Setiap orang sudah tidak asing kalau dikatakan atau diucapkan kata “belajar”, baik itu ia seorang pelajar atau mahasiswa maupun yang bukan, baik itu orang tua ataupun muda, miskin atau kaya, semua akrab dengan kata belajar.
Namun tidak semua orang memahami makna dari belajar, sehingga persepsi dan pemahaman kata belajar dapat saja berbeda. Sebagai sebuah contoh siswa kelas XI SLTA ditanyakan apa arti dari belajar?, banyak yang tidak bisa menjawab !.
Mari Bersama-sama kita khususnya para guru memberikan pemahaman yang jelas terang benderang kepada siswa sebelum memulai Proses Belajar Mengajar yang mengarah kepada mata Pelajaran yang diampu, apa itu arti, tujuan, dan cara belajar !.
Menurut Kamus Besar Bahasa Indonesia (KBBI), “belajar adalah berusaha memperoleh kepandaian atau ilmu, berlatih, berubah tingkah laku atau tanggapan yang disebabkan oleh pengalaman”.
Dari sekian banyak arti belajar, saya cenderung mengambil apa yang menurt W. S. Wrinkle, Psikologi Pengajaran, (Jakarta : Grasindo, 1996), hlm. 53) Belajar adalah mencari informasi atau pengetahuan baru dari sesuatu yang sudah ada di alam dan sekitar. Belajar akan membawa suatu perubahan pada individu-individu yang belajar, atau lebih sederhananya arti belajar adalah usaha seseorang dari tidak tahu menjadi tahu, dari tidak bisa menjadi bisa.
Sehingga dengan usahanya ini maka seseorang yang mengalami proses belajar akan memiliki level transformasi atau tingkatan perubahan yang berbeda dalam pencapaiannya.
Pada level pertama ia akan memperoleh tingkatan mengetahui (sekedar tahu), biasanya orang yang hanya sekedar tahu misal “informasi baru” yang diperolehnya maka ia tidak terlalu menanggapi atau merespon informasi tersebut.
Pada level kedua seseorang dengan usahanya melakukan proses belajar, ia akan lebih daripada level pertama, yakni “memahami”. Memahami sebuah informasi seseorang akan lebih memaknai informasi baru yang diterima, merespon dengan aktif.

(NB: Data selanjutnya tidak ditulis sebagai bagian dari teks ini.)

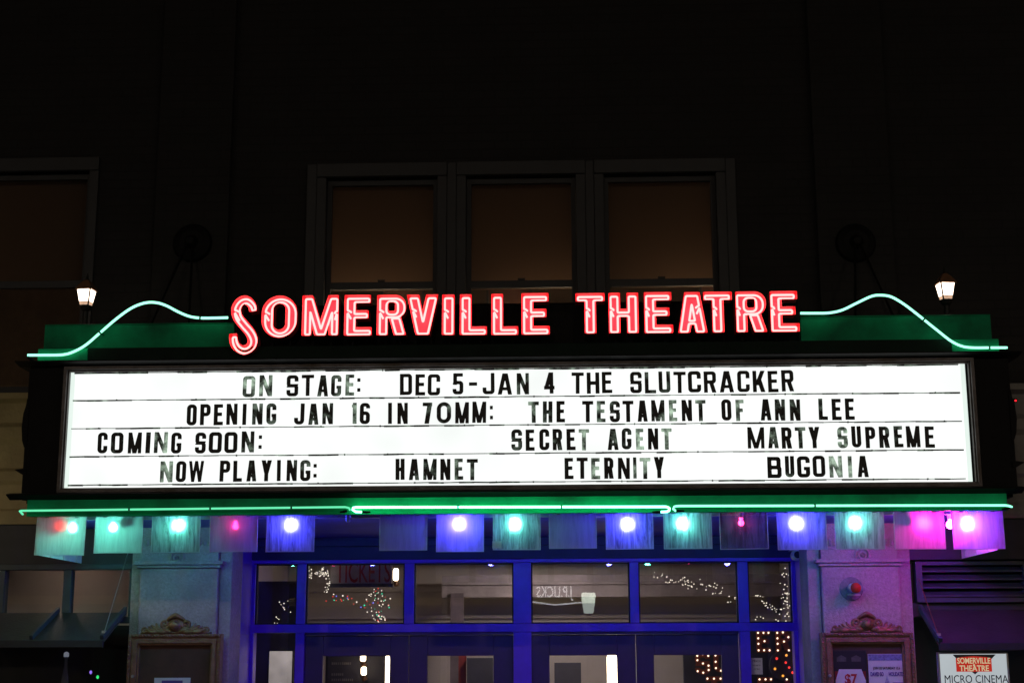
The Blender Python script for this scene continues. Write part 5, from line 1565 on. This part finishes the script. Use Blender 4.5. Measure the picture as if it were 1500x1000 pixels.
# ================================================================== ACROSS THE STREET (seen as reflections in the door glass)
Yo = -13.0
ob = thing('opposite_shops', 'dark brick shop row across the street with a lit shop sign', 'building', (0, Yo, 0))
b = MB(); b.box(-26, 26, Yo - 6, Yo, 0, 8.5); b.build('wall', MT['brick'], ob)
b = MB(); b.box(-26, 26, Yo, Yo + .12, 3.1, 3.3); b.box(-26, 26, Yo, Yo + .22, 8.3, 8.6); b.build('cornice', MT['stone'], ob)
def mirrored(px, py, Y):      # where a thing at depth Y stands to be seen mirrored in the door glass at this pixel
    q = P(px, py, 2 * YD - Y); return Vector((q.x, Y, q.z))
c = mirrored(812, 874, Yo + .15)
t = thing('shop_sign', 'lit white shop sign letters on the building across the street', 'sign', c)
MT['sign_white'] = emit('shop_sign_white', (.9, .9, .95), 4.5, False)
cu = text_mesh('lettering', 'J.P.LICKS', .40, MT['sign_white'], t, 0, 0, 0, bold=.004, sx=.62)
cu.data.transform(Matrix.Translation(c) @ Matrix.Rotation(R(180), 4, 'Z'))
b = MB()
scroll(b, c.x + .15, c.y + .02, c.z + .75, .18, 1.2, 1, 0, .03); scroll(b, c.x + .12, c.y + .02, c.z + 1.05, .12, 1.2, -1, 2, .025)
b.tube([(c.x + .9, c.y + .02, c.z - .12), (c.x, c.y + .02, c.z - .2), (c.x - .7, c.y + .02, c.z - .1)], .02, 6)
b.build('ornament', MT['sign_white'], t)
MT['sg_hi'] = emit('street_globe', (.90, 1.0, .84), 7.5, var=.15, scale=6); MT['sg_lo'] = emit('street_globe_low', (.80, .92, .84), 4.2)
for dx, px, py in ((0, 862, 880), (-9, None, None), (10, None, None)):
    if px: c = mirrored(px, py, -10.5)
    else: c = Vector((c0.x + dx, -10.5, c0.z))
    if px: c0 = c
    t = thing('street_lamp', 'white acorn street lamp across the street' if px else 'white acorn street lamp further along the street', 'street lamp', (c.x, c.y, 0), 'street lamps across the street')
    h = c.z
    b = MB(); b.lathe([(.16, 0), (.16, .3), (.07, .4), (.05, h - .5), (.09, h - .4), (.10, h - .295)], (0, 0, 0), 12); o = b.build('post', MT['iron'], t); o.matrix_parent_inverse = Matrix()
    b = MB(); b.lathe([(.11, h - .29), (.155, h - .05)], (0, 0, 0), 14, 1); b.lathe([(.155, h - .0495), (.18, h + .15), (.165, h + .16), (.165, h + .2)], (0, 0, 0), 14, 0); o = b.build('globe', [MT['sg_hi'], MT['sg_lo']], t); o.matrix_parent_inverse = Matrix()
    b = MB(); b.lathe([(.19, h + .201), (.16, h + .26), (.08, h + .34), (.02, h + .42)], (0, 0, 0), 12); o = b.build('cap', MT['iron'], t); o.matrix_parent_inverse = Matrix()
for x in (-14, -3, 9, 20):  # tall lights kept out of the reflections, added to brighten the front
    t = thing('street_light', 'tall arm street light across the street', 'street light', (x, -11.2, 0), 'tall street lights across the street')
    b = MB(); b.tube([(0, 0, 0), (0, 0, 7.6), (0, .3, 8.1), (0, 1.4, 8.3)], [.09, .06, .04, .035], 10); o = b.build('pole', MT['steel'], t); o.matrix_parent_inverse = Matrix()
    b = MB(); b.box(-.14, .14, 1.3, 1.9, 8.27, 8.36); o = b.build('head', MT['steel'], t); o.matrix_parent_inverse = Matrix()
    b = MB(); b.add([(-.12, 1.35, 8.262), (.12, 1.35, 8.262), (.12, 1.85, 8.262), (-.12, 1.85, 8.262), (-.08, 1.42, 8.18), (.08, 1.42, 8.18), (.08, 1.8, 8.18), (-.08, 1.8, 8.18)], [(0, 1, 2, 3), (4, 5, 6, 7), (0, 1, 5, 4), (1, 2, 6, 5), (2, 3, 7, 6), (3, 0, 4, 7)])
    o = b.build('lens', MT['street_lens'], t); o.matrix_parent_inverse = Matrix()
# lamps added out of view at both ends to brighten the lower walls
for x, pw, nm in ((-6.6, 26, 'left'), (7.4, 9, 'right')):
    t = thing('shop_lamp', 'wall lamp of the neighbouring shop on the %s' % nm, 'wall lamp', (x, YW - .9, 3.05))
    b = MB(); b.lathe([(.03, .10), (.12, .02), (.13, .0)], (0, 0, 0), 14); b.tube([(0, 0, .10), (0, .45, .25), (0, .88, .2)], .015, 8); o = b.build('shade', MT['iron'], t); o.matrix_parent_inverse = Matrix()
    b = MB(); b.lathe([(.02, .0), (.035, -.04), (.02, -.075), (.003, -.08)], (0, 0, 0), 10); o = b.build('bulb', emit('shop_bulb_' + nm, (1, .86, .6), pw * 40), t); o.matrix_parent_inverse = Matrix()
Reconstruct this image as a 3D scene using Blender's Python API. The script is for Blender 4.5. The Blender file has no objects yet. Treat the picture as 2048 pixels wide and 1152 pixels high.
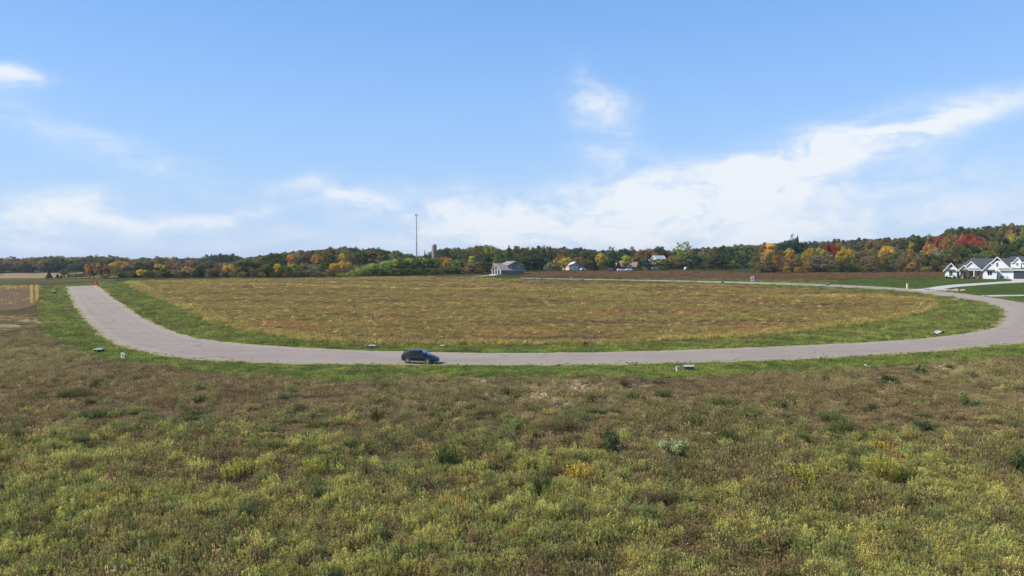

Mungkin saja sampai pada titik ia “harus“ bertanya dan menyimpulkan informasi tersebut. Penyampaian kembali informasi ini kepada pihak lain oleh seseorang yang paham akan lebih menarik dengan berbagai metode penyampainya.
Level ini juga dapat dikatakan seseorang yang “pintar”, yakni orang yang mampu mencerna apapun dengan sempurna sehingga memiliki pengetahuan yang sangat luas, dan pengetahuan tersebut lah yang menjadi senjata utamanya. Pintar, membutuhkan proses untuk memahami suatu hal terlebih dahulu dengan jangka waktu tertentu. Orang pintar hanya bisa menjawab hal-hal yang telah dipelajari.
Sedangkan level ketiga adalah level “cerdas” dalam belajar, kecerdasan adalah kualitas bawaan dan sifat yang diperoleh kualitas yang melekat, Kualitas bawaan dan sifat yang diperoleh Orang cerdas juga dikenal akan disiplin dan teratur, sehingga ia selalu mampu mengerjakan setiap hal yang diperintahkan sekaligus berusaha untuk menghindari hal-hal yang mendatangkan kerugian.
Sebuah pelajaran faktual dari lawannya cerdas (bodoh) yang dapat kita jadikan sandaran. Pada zaman Rasullah SAW ada seseorang yang bergelar sebagai Abu Jahal (bapaknya kebodohan).
Dari literatur yang diketahui bahwasanya Abu Jahal bukanlah seseorang yang tidak memiliki ilmu. Nama aslinya adalah Amr Ibn Hisham, namun dulu dikenal sebagai sebagai Abū al-akam atau bapak kebijaksanaan. Ia merupakan seorang yang cerdas, fasih berbicara, bijaksana, dan berpengaruh di masyarakat.
Ternyata, semua hal-hal baik dalam diri Abu Jahal tidak mampu menghindarkannya dari kesombongan sehingga enggan menerima kebenaran Islam yang sebenarnya. Orang yang “Bodoh” bukanlah orang yang tidak memiliki ilmu, justru karena ilmu yang dimilikinya tersebutlah ia disebut sebagai orang bodoh dengan sebab tidak melaksanakan atau menerapkan ilmu yang telah ia peroleh untuk mencapai tujuan kebaikan, keuntungan, kebermanfaatan, kemaslahatan, dan sebagainya.